A few green campaigners have turned their attention to the growing market for garden patio heaters, launching bias attacks without looking at the real green issues. A typical criticism is to calculate how much fuel a patio heater uses, a simple calculation for a simple way of looking at life. In reality, if a family is enjoying the garden during late spring or indeed summer and wish to spend longer in their garden into the evening, a patio heater enables them to stay outside. If the family could not use the patio heater they would retire indoors, the lights would go on in several rooms, the TV/video, games consoles and the central heating, a typical central heating boiler is 10,000 to 30,000BTU higher than a garden patio heater, resulting in greater energy expenditure than using a patio heater.

Another favourite argument is to put a jumper on. This can also be done indoors when it's freezing but the reality is we all turn the heating on to avoid feeling cold and miserable. A patio heater will consume less gas per head than the alternative. It's also worth remembering that we are encouraged to convert our cars to green fuel, and guess what that fuel is? Yes you're correct, LPG. Patio heaters run on LPG!

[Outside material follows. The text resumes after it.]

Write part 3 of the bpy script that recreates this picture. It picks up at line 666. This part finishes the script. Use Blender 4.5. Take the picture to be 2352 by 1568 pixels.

When positioning a patio heater, the key points to consider are:
1. They are for outdoor use, if used within a marquee there must be plenty of ventilation and 90cm clearance above and to the sides. Some marquees are
manufactured using flame retardant material.
2. Ensure the surface is level, if wheels are fitted only move when switched off and the burner has cooled.
3. Always check the gas cylinder and hose to ensure they are in good order each and every time it's used.
4. If the heater is used to warm the area around a table then one heater will extend to a table of 10. For a party the best calculation is to work on a group
of 15 heads per heater.

The technology in today's garden patio heater is tried and tested; they offer all the style, convenience and ease of modern living, making the garden a room to enjoy all year round.